Piemonte, lo scandalo dei rimborsi videogame e night a spese della Regione
TORINO — Chissà quale utilità politica deve essersi figurato Andrea Stara, consigliere di centrosinistra del Piemonte indagato per peculato, mentre comprava con la carta di credito della Regione un tosaerba e una sega circolare. Oppure Michele Giovine, Pensionati per Cota, quando attendeva in coda alla cassa del bagno turco, asciugamano annodato in vita, e in mano una carta intestata al gruppo regionale di cui è unico consigliere. O Maurizio Lupi, dei Verdi Verdi, mentre, vittima di una irrefrenabile passione per i videogiochi, si faceva regalare dai contribuenti 2050 euro di prodotti informatici. E poi ancora quando cenavano al ristorante, viaggiavano e soggiornavano all’estero, fumavano le sigarette comprate con i soldi dei piemontesi, facevano una capatina al night club fino a tarda notte. È probabile che non abbiano neppure tentato lo sforzo di immaginare una giustificazione. Perché a giudicare dalla varietà di acquisti sconclusionati emersi dalla prima tranche di indagini della guardia di finanza di Torino sulle spese dei gruppi regionali, si direbbe che neppure uno, tra Stara, Giovine e Lupi, abbia provato a mantenere una condotta falsamente coerente con la reale motivazione del finanziamento ai gruppi. E cioè il mantenimento dell’attività politica dei consiglieri. Tutti e tre sono stati raggiunti da avviso di garanzia ieri mattina. L’accusa è di peculato, hanno utilizzato denaro pubblico per spese personali.

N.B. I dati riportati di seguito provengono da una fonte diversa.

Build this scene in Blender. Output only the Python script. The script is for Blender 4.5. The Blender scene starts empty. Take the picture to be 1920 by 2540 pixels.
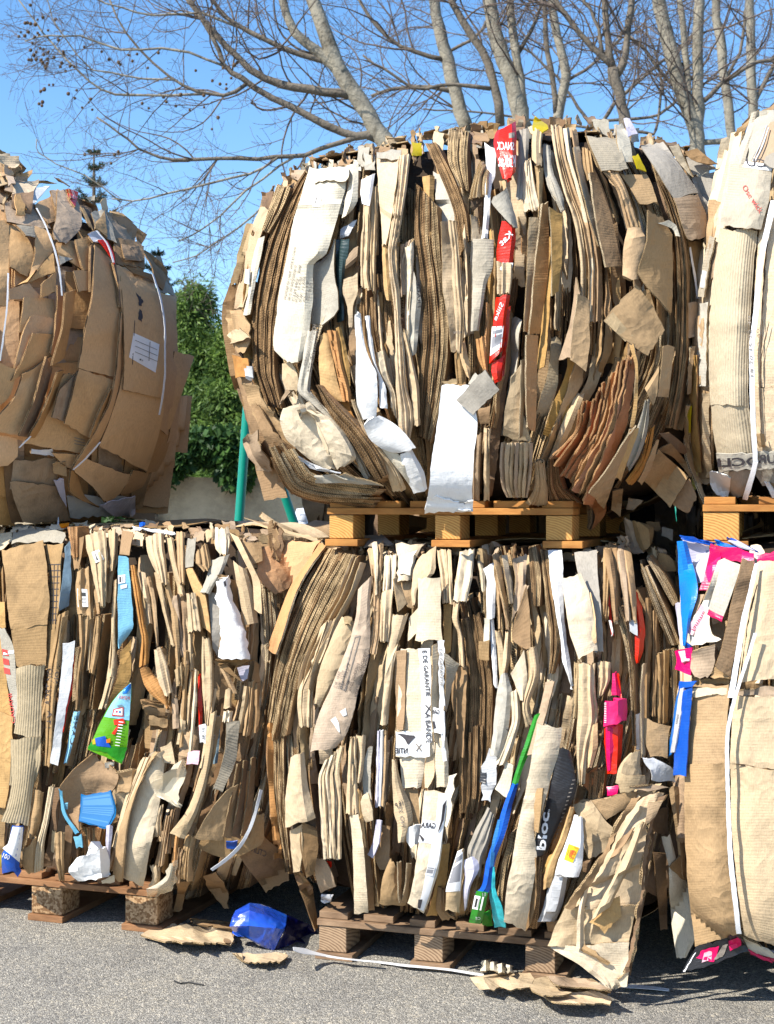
import bpy, math, random
import numpy as np
from mathutils import Vector, Matrix, noise as mnoise

# ------------------------------------------------------------------ camera, sky, sun, exposure
SC = bpy.context.scene
FPX, CX, HY = 3680.0, 960.0, 1240.0          # focal length, centre column and horizon row in photo pixels (1920 x 2540)
EYE = np.array([0.0, 0.0, 1.5])
cam_d = bpy.data.cameras.new('camera')
cam = bpy.data.objects.new('camera', cam_d)
SC.collection.objects.link(cam)
cam.location = EYE
cam.rotation_euler = (math.radians(90), 0, 0)
cam_d.sensor_fit = 'VERTICAL'
cam_d.sensor_height = 36.0
cam_d.sensor_width = 36.0
cam_d.lens = 36.0 * FPX / 2540.0
cam_d.shift_y = (HY - 1270.0) / 2540.0
cam_d.clip_end = 3000
cam_d.clip_start = 0.05
cam_d.dof.use_dof = True
cam_d.dof.focus_distance = 4.75
cam_d.dof.aperture_fstop = 9.0
SC.camera = cam

SUN_EL, SUN_AZ = math.radians(44), math.radians(-57)   # azimuth of the way to the sun: from -Y (behind the camera), towards -X
to_sun = Vector((math.sin(SUN_AZ) * math.cos(SUN_EL), -math.cos(SUN_AZ) * math.cos(SUN_EL), math.sin(SUN_EL)))
W = bpy.data.worlds.new('World')
SC.world = W
W.use_nodes = True
nt = W.node_tree
sky = nt.nodes.new('ShaderNodeTexSky')
sky.sky_type = 'NISHITA'
sky.sun_disc = False
sky.sun_elevation = SUN_EL
sky.sun_rotation = math.atan2(to_sun.x, to_sun.y)
sky.altitude = 600
sky.air_density = 1.0
sky.dust_density = 0.6
sky.ozone_density = 2.6
bg = nt.nodes['Background']
bg.inputs[1].default_value = 0.132
hs = nt.nodes.new('ShaderNodeHueSaturation'); hs.inputs['Saturation'].default_value = 1.2
nt.links.new(sky.outputs[0], hs.inputs['Color']); nt.links.new(hs.outputs[0], bg.inputs[0])
sun_d = bpy.data.lights.new('sun', 'SUN')
sun_d.energy = 4.8
sun_d.angle = math.radians(0.5)
sun_d.color = (1.0, 0.94, 0.84)
sun = bpy.data.objects.new('sun', sun_d)
SC.collection.objects.link(sun)
sun.rotation_euler = to_sun.to_track_quat('Z', 'Y').to_euler()
SC.view_settings.view_transform = 'Standard'
SC.view_settings.look = 'None'
SC.view_settings.gamma = 1
SC.view_settings.exposure = 0.92
SC.cycles.max_bounces = 6
SC.cycles.use_denoising = True

COL = SC.collection

# ------------------------------------------------------------------ object helpers
def tag(o, label=None, cat=None, group=None, kind=None):
    if label: o['label'] = label
    if cat: o['category'] = cat
    if group: o['group'] = group
    if kind: o['kind'] = kind
    return o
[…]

Recordman del bancomat facile è Michele Giovine che ha messo insieme scontrini per 121 mila euro, più 80 mila euro mai giustificati, nel periodo che va dall’inizio della legislatura Cota (maggio 2010) a oggi, al secondo posto c’è Maurizio Lupi con 74 mila euro, al terzo c’è Andrea Stara con 57 mila euro. Insieme a loro, una quarta consigliera regionale, Eleonora Artesio, Federazione della Sinistra, è stata raggiunta da avviso di garanzia con la medesima accusa. Ma nel suo caso si parla di cifre molto più basse, circa 12 mila euro in tre anni, per i quali è indagata. Lei però ha mantenuto un profilo molto meno colorito e ha speso di fatto per buoni pasto a collaboratori e tratte autostradali o biglietti ferroviari.
L’inchiesta della guardia di finanza di Torino, coordinata dai pm Andrea Beconi ed Enrica Gabetta, è partita alla fine di settembre, poco dopo lo scandalo laziale che aveva travolto Fiorito e compagni. A dare l’input alle indagini è stata l’intervista mandata in onda da una tv privata a Roberto Rosso, ex vicepresidente del consiglio regionale piemontese, poi diventato parlamentare del Pdl, che commentando gli sprechi della politica diceva: «So di un consigliere regionale che ha messo in rimborso spese una settimana bianca trascorsa a casa mia a Sestriere». La procura lo ha convocato qualche giorno dopo e immediatamente è scattato il blitz. I finanzieri hanno sequestrato decine di faldoni con l’intera documentazione relativa alle spese dei gruppi politici, compresi migliaia di euro di autocertificazioni per i rimborsi chilometrici delle trasferte, che si aggiungono a stipendi a cinque cifre e a gettoni di presenza di 122 euro per ogni seduta del parlamento regionale. Per ora gli investigatori si sono concentrati sui gruppi da un solo componente dell’ultima legislatura. Quelli che hanno anche i budget più ridotti. Da oggi parte l’esame delle spese di tutti gli altri anche i più facoltosi come Pd, Pdl e Lega.